• The request:
Write out each line exactly as it stands, please.

=== Provided data ===

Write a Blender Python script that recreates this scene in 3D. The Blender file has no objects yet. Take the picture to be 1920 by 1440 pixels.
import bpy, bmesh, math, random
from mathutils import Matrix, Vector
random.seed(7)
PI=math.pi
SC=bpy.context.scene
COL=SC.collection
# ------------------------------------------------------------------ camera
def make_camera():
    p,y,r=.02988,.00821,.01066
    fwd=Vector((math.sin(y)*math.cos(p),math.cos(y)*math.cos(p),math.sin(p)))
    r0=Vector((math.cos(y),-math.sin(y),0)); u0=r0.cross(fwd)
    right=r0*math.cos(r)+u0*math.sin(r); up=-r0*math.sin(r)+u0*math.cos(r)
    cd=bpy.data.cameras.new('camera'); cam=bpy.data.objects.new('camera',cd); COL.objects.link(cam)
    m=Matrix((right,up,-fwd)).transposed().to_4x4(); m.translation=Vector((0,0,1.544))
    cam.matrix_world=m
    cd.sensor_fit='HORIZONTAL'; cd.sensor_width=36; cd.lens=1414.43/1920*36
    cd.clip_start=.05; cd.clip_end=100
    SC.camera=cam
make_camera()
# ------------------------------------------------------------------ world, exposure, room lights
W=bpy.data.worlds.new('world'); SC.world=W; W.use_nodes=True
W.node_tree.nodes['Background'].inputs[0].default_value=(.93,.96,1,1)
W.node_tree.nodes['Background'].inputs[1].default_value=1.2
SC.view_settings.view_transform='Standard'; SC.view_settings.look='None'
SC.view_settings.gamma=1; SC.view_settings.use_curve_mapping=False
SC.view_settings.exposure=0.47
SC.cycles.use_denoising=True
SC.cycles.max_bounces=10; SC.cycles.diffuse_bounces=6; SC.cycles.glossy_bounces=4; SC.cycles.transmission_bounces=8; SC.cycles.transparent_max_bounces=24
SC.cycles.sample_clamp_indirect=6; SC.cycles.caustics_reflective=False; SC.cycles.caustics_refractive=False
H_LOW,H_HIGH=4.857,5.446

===

• Result:
Write a Blender Python script that recreates this scene in 3D. The Blender file has no objects yet. Take the picture to be 1920 by 1440 pixels.
import bpy, bmesh, math, random
from mathutils import Matrix, Vector
random.seed(7)
PI=math.pi
SC=bpy.context.scene
COL=SC.collection
# ------------------------------------------------------------------ camera
def make_camera():
    p,y,r=.02988,.00821,.01066
    fwd=Vector((math.sin(y)*math.cos(p),math.cos(y)*math.cos(p),math.sin(p)))
    r0=Vector((math.cos(y),-math.sin(y),0)); u0=r0.cross(fwd)
    right=r0*math.cos(r)+u0*math.sin(r); up=-r0*math.sin(r)+u0*math.cos(r)
    cd=bpy.data.cameras.new('camera'); cam=bpy.data.objects.new('camera',cd); COL.objects.link(cam)
    m=Matrix((right,up,-fwd)).transposed().to_4x4(); m.translation=Vector((0,0,1.544))
    cam.matrix_world=m
    cd.sensor_fit='HORIZONTAL'; cd.sensor_width=36; cd.lens=1414.43/1920*36
    cd.clip_start=.05; cd.clip_end=100
    SC.camera=cam
make_camera()
# ------------------------------------------------------------------ world, exposure, room lights
W=bpy.data.worlds.new('world'); SC.world=W; W.use_nodes=True
W.node_tree.nodes['Background'].inputs[0].default_value=(.93,.96,1,1)
W.node_tree.nodes['Background'].inputs[1].default_value=1.2
SC.view_settings.view_transform='Standard'; SC.view_settings.look='None'
SC.view_settings.gamma=1; SC.view_settings.use_curve_mapping=False
SC.view_settings.exposure=0.47
SC.cycles.use_denoising=True
SC.cycles.max_bounces=10; SC.cycles.diffuse_bounces=6; SC.cycles.glossy_bounces=4; SC.cycles.transmission_bounces=8; SC.cycles.transparent_max_bounces=24
SC.cycles.sample_clamp_indirect=6; SC.cycles.caustics_reflective=False; SC.cycles.caustics_refractive=False
H_LOW,H_HIGH=4.857,5.446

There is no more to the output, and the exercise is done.